#### Available data ####
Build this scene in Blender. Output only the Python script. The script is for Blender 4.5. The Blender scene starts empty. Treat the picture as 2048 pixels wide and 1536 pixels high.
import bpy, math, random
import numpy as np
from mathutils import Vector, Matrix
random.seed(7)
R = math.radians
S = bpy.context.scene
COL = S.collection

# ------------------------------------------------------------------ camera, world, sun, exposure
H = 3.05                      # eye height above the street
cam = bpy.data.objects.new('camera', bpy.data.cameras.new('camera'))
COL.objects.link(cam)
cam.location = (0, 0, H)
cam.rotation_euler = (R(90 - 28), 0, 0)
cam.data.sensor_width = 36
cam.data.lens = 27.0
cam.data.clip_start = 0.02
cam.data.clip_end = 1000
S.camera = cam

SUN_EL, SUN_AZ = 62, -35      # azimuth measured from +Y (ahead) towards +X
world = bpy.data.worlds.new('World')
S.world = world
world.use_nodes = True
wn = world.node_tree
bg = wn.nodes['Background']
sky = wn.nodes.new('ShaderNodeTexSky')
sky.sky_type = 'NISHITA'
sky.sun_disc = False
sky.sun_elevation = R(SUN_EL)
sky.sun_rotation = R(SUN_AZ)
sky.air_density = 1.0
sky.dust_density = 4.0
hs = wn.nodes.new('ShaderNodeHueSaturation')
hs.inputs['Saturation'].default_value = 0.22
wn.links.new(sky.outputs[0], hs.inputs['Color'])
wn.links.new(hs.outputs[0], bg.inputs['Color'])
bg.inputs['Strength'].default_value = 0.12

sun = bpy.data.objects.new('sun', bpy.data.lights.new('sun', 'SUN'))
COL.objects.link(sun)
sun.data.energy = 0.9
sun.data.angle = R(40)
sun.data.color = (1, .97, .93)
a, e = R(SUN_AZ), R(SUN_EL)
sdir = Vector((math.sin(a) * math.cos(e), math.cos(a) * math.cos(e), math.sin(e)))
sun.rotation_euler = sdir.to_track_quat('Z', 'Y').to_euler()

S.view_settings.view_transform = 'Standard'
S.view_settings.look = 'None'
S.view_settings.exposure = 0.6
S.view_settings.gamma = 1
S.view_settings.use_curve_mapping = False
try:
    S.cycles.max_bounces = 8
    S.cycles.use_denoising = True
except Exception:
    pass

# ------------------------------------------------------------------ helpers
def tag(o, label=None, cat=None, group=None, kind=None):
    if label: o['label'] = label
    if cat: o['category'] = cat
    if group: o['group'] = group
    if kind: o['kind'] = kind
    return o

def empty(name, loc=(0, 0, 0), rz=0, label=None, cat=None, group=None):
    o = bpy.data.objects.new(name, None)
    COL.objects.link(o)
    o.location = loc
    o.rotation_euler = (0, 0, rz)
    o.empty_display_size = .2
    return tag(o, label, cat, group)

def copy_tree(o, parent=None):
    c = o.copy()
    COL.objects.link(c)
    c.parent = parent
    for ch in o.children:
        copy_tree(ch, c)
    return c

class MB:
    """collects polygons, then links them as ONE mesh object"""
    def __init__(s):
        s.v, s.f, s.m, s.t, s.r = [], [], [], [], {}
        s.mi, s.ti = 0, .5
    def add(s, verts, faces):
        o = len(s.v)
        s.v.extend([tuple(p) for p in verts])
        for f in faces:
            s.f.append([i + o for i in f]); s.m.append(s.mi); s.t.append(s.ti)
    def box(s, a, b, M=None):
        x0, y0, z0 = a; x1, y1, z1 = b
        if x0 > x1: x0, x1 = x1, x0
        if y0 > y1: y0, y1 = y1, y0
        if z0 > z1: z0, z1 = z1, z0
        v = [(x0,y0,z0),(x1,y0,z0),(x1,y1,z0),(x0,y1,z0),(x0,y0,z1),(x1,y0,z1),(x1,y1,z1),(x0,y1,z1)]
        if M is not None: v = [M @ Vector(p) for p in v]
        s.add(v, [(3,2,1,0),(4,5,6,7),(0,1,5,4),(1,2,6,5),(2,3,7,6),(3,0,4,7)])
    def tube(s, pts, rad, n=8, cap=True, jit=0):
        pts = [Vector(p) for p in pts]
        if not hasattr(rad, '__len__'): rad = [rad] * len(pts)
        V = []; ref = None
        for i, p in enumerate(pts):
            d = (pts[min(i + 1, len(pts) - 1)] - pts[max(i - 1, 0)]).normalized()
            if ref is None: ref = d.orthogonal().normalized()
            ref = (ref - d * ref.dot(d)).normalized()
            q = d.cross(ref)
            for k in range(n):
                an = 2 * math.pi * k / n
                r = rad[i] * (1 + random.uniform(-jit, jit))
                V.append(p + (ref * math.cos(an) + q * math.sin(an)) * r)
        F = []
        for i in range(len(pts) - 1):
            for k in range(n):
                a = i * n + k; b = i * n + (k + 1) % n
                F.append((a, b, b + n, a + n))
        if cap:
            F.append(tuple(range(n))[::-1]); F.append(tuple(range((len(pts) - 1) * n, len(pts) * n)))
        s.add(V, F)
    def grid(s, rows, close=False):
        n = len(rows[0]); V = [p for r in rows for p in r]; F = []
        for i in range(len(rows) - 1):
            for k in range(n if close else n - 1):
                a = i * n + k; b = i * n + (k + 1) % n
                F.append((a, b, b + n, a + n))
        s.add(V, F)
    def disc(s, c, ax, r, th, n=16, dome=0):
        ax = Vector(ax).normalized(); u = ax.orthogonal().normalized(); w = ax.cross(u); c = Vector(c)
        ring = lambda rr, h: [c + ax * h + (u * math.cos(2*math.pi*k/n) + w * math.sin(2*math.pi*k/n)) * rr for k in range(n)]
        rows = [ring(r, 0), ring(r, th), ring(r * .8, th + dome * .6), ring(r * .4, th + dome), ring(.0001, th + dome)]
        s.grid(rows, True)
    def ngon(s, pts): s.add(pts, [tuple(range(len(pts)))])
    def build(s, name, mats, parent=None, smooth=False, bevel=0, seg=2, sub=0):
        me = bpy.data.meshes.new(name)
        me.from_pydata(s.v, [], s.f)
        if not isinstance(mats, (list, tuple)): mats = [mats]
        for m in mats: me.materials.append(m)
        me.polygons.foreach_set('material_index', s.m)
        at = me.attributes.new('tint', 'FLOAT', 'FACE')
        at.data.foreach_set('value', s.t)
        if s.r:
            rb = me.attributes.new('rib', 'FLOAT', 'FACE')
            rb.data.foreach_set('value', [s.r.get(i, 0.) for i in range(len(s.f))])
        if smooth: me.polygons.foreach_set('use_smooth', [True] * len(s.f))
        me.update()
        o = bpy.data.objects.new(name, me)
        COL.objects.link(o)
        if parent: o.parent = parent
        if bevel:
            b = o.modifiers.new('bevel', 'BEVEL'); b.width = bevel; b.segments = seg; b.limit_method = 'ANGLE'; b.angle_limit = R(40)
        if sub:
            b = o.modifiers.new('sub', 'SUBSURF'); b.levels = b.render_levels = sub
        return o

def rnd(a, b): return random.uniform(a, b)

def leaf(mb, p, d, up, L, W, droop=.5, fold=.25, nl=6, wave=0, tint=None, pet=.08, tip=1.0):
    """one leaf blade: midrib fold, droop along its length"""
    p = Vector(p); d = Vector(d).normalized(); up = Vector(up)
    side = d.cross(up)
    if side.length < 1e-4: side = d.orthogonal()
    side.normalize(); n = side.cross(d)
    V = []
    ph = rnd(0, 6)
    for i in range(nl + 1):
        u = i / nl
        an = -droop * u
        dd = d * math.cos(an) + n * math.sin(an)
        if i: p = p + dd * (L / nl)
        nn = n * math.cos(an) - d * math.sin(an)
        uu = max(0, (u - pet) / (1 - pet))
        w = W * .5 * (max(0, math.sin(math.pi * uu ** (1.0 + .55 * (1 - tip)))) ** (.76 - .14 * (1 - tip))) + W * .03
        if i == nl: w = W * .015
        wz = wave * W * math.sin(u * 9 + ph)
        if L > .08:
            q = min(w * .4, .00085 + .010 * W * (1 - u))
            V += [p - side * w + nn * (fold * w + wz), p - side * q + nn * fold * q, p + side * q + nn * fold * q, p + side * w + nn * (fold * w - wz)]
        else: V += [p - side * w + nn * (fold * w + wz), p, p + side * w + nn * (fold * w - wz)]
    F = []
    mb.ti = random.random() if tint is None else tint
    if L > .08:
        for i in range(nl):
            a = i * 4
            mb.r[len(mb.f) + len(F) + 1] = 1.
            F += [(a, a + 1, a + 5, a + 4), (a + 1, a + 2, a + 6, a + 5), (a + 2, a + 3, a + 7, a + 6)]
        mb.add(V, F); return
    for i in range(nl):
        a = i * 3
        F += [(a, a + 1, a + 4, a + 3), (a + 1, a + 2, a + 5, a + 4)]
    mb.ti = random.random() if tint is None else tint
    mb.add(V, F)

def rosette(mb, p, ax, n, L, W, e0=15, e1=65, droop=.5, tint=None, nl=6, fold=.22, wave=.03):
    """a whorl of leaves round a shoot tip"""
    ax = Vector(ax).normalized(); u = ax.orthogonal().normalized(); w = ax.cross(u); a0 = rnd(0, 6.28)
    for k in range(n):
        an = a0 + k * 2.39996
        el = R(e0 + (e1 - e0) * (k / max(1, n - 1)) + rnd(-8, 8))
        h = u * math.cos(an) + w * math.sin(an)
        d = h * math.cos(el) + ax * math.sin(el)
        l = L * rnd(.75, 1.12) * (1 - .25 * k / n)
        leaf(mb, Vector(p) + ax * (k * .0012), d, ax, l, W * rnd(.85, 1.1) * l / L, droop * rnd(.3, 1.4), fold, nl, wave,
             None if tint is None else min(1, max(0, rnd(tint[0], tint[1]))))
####
- **Your goal**
Return exactly, please, the lines of the material from the first one down to and including the line where "COL = S.collection" appears.

- **The reply**
Build this scene in Blender. Output only the Python script. The script is for Blender 4.5. The Blender scene starts empty. Treat the picture as 2048 pixels wide and 1536 pixels high.
import bpy, math, random
import numpy as np
from mathutils import Vector, Matrix
random.seed(7)
R = math.radians
S = bpy.context.scene
COL = S.collection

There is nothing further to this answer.